An Mireille Mathieu und ihren Liedern scheint die Zeit spurlos vorübergegangen zu sein. Am Freitag wird sie 65 Jahre alt.

Paris. Unverkennbar, unnahbar, zeitlos: Man könnte Mireille Mathieu wohl ohne Übertreibung ein Phänomen nennen, eine Ausnahmeerscheinung. Sie gehört zu jenen Musik-Ikonen, für die die Zeit stillzustehen scheint.

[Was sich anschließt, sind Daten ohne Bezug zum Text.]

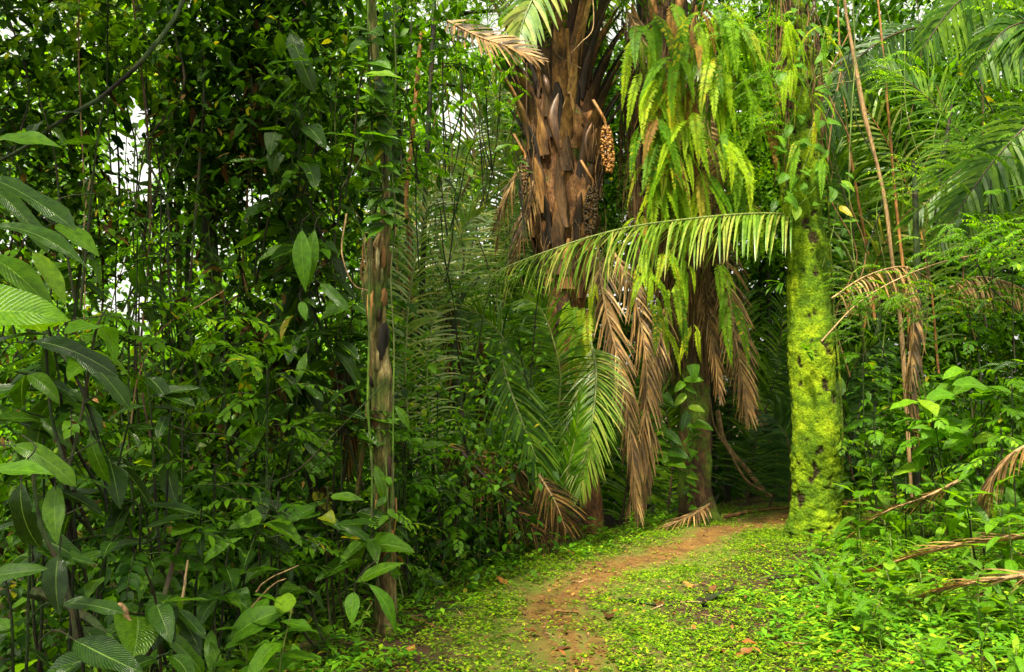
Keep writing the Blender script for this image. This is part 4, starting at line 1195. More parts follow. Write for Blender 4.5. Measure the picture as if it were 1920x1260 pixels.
# leaning branches and lianas
LI = [([(352, -30, 5.4), (330, 30, 5.4), (270, 110, 5.3), (200, 175, 5.3), (120, 225, 5.2), (40, 280, 5.2), (-40, 320, 5.2)], .017, 'bark_dark', 'long diagonal branch crossing the upper left corner'),
      ([(250, -20, 6.8), (272, 70, 6.8), (300, 150, 6.9), (318, 250, 7.0), (322, 380, 7.0)], .014, 'bark_green', 'thin stem crossing the diagonal branch'),
      ([(148, -20, 6.2), (147, 100, 6.2), (150, 200, 6.2), (156, 340, 6.2), (160, 420, 6.2)], .007, 'dry_stem', 'straight pale liana hanging in the upper left'),
      ([(650, 400, 5.8), (640, 470, 5.8), (660, 530, 5.8), (690, 545, 5.8)], .006, 'dry_stem', 'thin grey twig hooking toward the peeling tree'),
      ([(720, 720, 5.9), (640, 800, 5.8), (560, 880, 5.7), (500, 905, 5.7), (420, 905, 5.7), (380, 902, 5.7)],    .005, 'bark_dark', 'thin brown twig running left from the peeling tree'),
      ([(560, 1020, 5.6), (520, 960, 5.6), (505, 920, 5.6), (515, 880, 5.6)],  .005, 'bark_dark', 'short crooked twig under the thin brown one'),
      ([(1033, -20, 9.5), (1040, 60, 9.5), (1044, 100, 9.5), (1075, 120, 9.5), (1090, 128, 9.5)], .005, 'dry_stem', 'thin twig dangling before the central palm crown'),
      ([(1110, -30, 9.6), (1112, 50, 9.6), (1090, 80, 9.6), (1070, 100, 9.6)], .006, 'dry_stem', 'thin bent twig right of the dangling one'),
      ([(1446, 930, 12.8), (1400, 900, 12.6), (1370, 850, 12.6), (1340, 800, 12.6), (1330, 740, 12.6)], .022, 'dry_stem', 'pale liana looping up from behind the path'),
      ([(1470, 915, 12.6), (1455, 850, 12.7), (1430, 800, 12.7), (1410, 760, 12.9), (1400, 680, 13)], .018, 'dry_stem', 'pale liana rising beside the looping one'),
      ([(170, 330, 6.6), (158, 420, 6.6), (160, 560, 6.6), (150, 700, 6.6)], .006, 'dry_stem', 'hanging liana left of the bright gap'),
      ([(210, 150, 7.6), (222, 330, 7.6), (215, 520, 7.6), (222, 700, 7.6)], .010, 'bark_dark', 'dark liana hanging through the bright gap'),
      ([(290, 360, 7.4), (284, 500, 7.4), (292, 640, 7.4), (286, 800, 7.4)], .009, 'bark_dark', 'dark liana right of the bright gap'),
      ([(240, 850, 5.6), (250, 760, 5.6), (262, 700, 5.6), (300, 620, 5.6), (380, 570, 5.6), (420, 545, 5.7)], .005, 'dry_stem', 'fine twig arching across the middle of the left thicket'),
      ([(60, 560, 4.2), (100, 640, 4.2), (150, 730, 4.2), (190, 850, 4.2), (200, 960, 4.2)], .010, 'bark_dark', 'dark arching stem carrying the big left leaves'),
      ([(150, 1250, 3.6), (130, 1100, 3.6), (80, 980, 3.6), (60, 860, 3.6)], .012, 'bark_dark', 'dark stem rising at the lower left'),
      ([(60, 1110, 3.7), (110, 1130, 3.7), (180, 1180, 3.6), (240, 1260, 3.5)], .024, 'bark_dark', 'thick dark root arching at the bottom left'),
      ([(1530, 170, 9.3), (1560, 158, 9.2), (1600, 150, 9.2), (1620, 138, 9.2)], .007, 'rachis', 'thin green tendril reaching right from the mossy trunk'),
      ([(1540, 640, 9.2), (1620, 560, 9.2), (1740, 500, 9.2), (1860, 470, 9.2), (1940, 440, 9.2)], .010, 'dry_stem', 'long twig bearing feathery leaves right of the mossy tree'),
      ([(1830, 490, 9), (1860, 540, 9), (1920, 590, 9), (1960, 600, 9)], .010, 'bark_dark', 'dark twig curving toward the right border'),
      ([(260, 1240, 3.9), (242, 1180, 3.9), (230, 1140, 3.9), (220, 1135, 3.9)], .016, 'dry_stem', 'broken pale stick standing at the bottom left'),
      ([(480, 1110, 4.8), (500, 1090, 4.8), (560, 1060, 4.8)], .005, 'dry_stem', 'thin dry stick leaning in the lower thicket'),
      ([(470, 1140, 4.7), (510, 1100, 4.7), (536, 1085, 4.7)], .005, 'dry_stem', 'second thin dry stick just under the first'),
      ([(330, 1190, 4.2), (345, 1100, 4.2), (352, 1050, 4.2)], .008, 'dry_stem', 'pale snapped stem in the lower left'),
      ([(272, 1250, 4.0), (330, 1040, 4.3), (350, 1000, 4.4)], .014, 'bark_dark', 'dark leaning stalk in the lower left')]
for pts, r, mt, lab in LI:
    c = catmull(px_curve(pts), 40); mb = MB()
    kn = np.array([1 + .07 * math.sin(i * .6) + random.uniform(-.04, .04) for i in range(40)])
    c2 = c + np.cumsum(rng.normal(0, r * .12, c.shape), 0) * np.sin(np.linspace(0, PI, 40))[:, None]
    tube(mb, c2, r * kn * np.linspace(1, .6, 40), 7, tint=random.random())
    o = add('liana' if 'liana' in lab else 'branch', mb.mesh('liana', M[mt], origin=c[0]), None, tuple(c[0])); tag(o, lab, 'liana' if 'liana' in lab else 'branch')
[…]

Seit mehr als 40 Jahren zwitschert der Spatz von Avignon Lieder von Liebe und Leid. Immer tritt Mathieu mit schwarzem Pagenkopf auf, trägt kirschroten Lippenstift und sagt „Dankeschön“ — mit strahlendem Lächeln und Akzent wie eh und je. Mireille Mathieu, die heute ihren 65. Geburtstag feiert, gehört in die Kategorie der Schlagersänger, die es in der schnelllebigen Welt geschafft haben, zu einem Markenzeichen zu werden.

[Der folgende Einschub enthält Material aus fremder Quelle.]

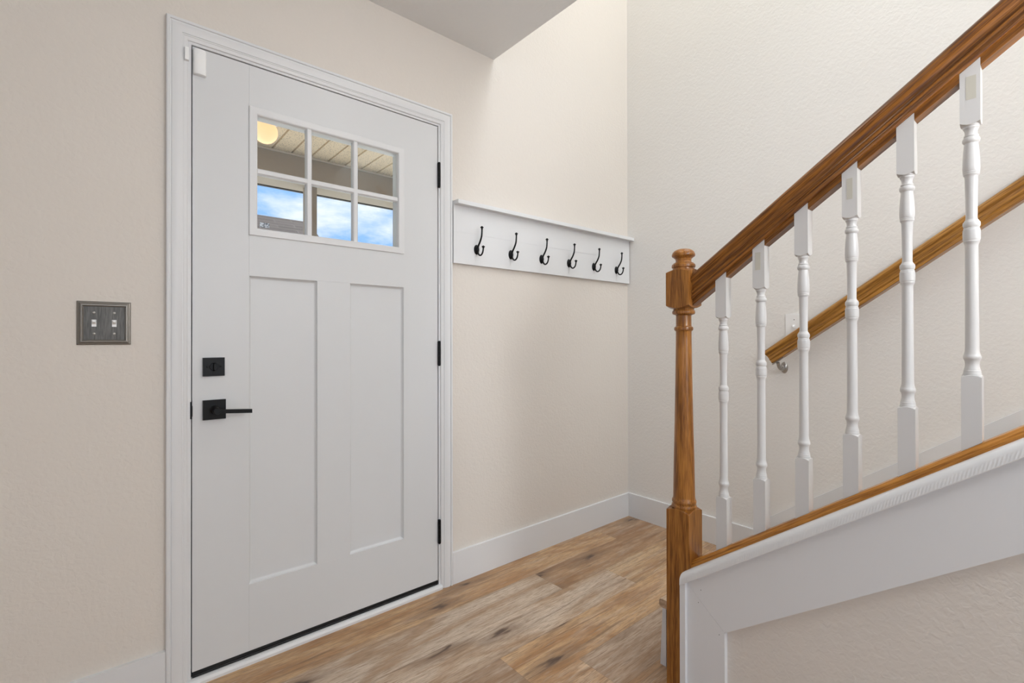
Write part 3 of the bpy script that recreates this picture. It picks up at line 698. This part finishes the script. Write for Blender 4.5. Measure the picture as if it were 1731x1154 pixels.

Die Deutschen haben eine besondere Schwäche für die kleine Französin. Von den weltweit mehr als 120 Millionen Alben verkaufte Mathieu ein Drittel in Deutschland. Als sie nach mehr als 20 Jahren im Frühling 2008 erstmals wieder von Kiel über Zwickau bis München tourte, waren ihre Fans so begeistert wie früher.

Es ist erstaunlich, wie die Sängerin mit ihren eingängigen Liebesliedern die „ZDF-Hitparade“-Zeiten überlebt hat. Nach der Franko-Kanadierin Céline Dion ist sie bis heute die kommerziell erfolgreichste französischsprachige Sängerin der Welt. „Ich glaube, die Menschen spüren, dass ich es liebe, auf der Bühne zu stehen. Und vielleicht berührt auch, dass ich mit 1,53 Metern zu den eher kleineren Menschen gehöre“, sagt die Musikerin.

Die Französin hat mit „Pariser Tango“ und „Akropolis Adieu“ die Herzen der Deutschen erobert und mit dem Klischee der französischen Frau als „Femme fatale“ Schluss gemacht. Vielleicht liegt darin der Grund für ihre große Beliebtheit in Deutschland. Mathieu ist züchtig, konservativ und katholisch. Eine Frau, die ohne Geschichte ist und auch keine Geschichten macht. In ihren Liedern singt sie zwar unentwegt von der Liebe, über ihr Privatleben schweigt sie sich jedoch konsequent aus. Das sei ihr „jardin secret“, ihr Geheimnis, antwortet sie nur.

Anders als Edith Piaf hängt Mireille Mathieu nicht das Image einer verruchten Sängerin an. Sie ist unverheiratet und pflegt eine enge Beziehung zu ihrer Familie. Die Lebensgeschichte Mathieus liest sich wie ein modernes Aschenputtel-Märchen: Sie wuchs als Älteste von 14 Geschwistern in bescheidenen Verhältnissen auf. Als Teenager verließ die in Avignon geborene Sängerin die Schule, weil sie unter Legasthenie litt und begann in einer Papierfabrik zu arbeiten, wo sie Briefumschläge faltete. 1964 gewann sie den Wettbewerb für unbekannte Musiktalente in Avignon, ihr kometenhafter Aufstieg begann.

Bemerkenswert ist auch Mathieus gutes Aussehen. Das liege in den Genen und an der gesunden Lebensweise, sagt sie. Mathieu schläft durchschnittlich neun Stunden, meidet die Sonne, isst Bioprodukte, raucht nicht und trinkt nur in Maßen — am liebsten Bordeaux und Champagner. Schönheitsoperationen lehnt die Sängerin ab. „Das ist schrecklich, man sieht es im Gesicht“, findet Mathieu. Da gehe die ganze Ausstrahlung verloren.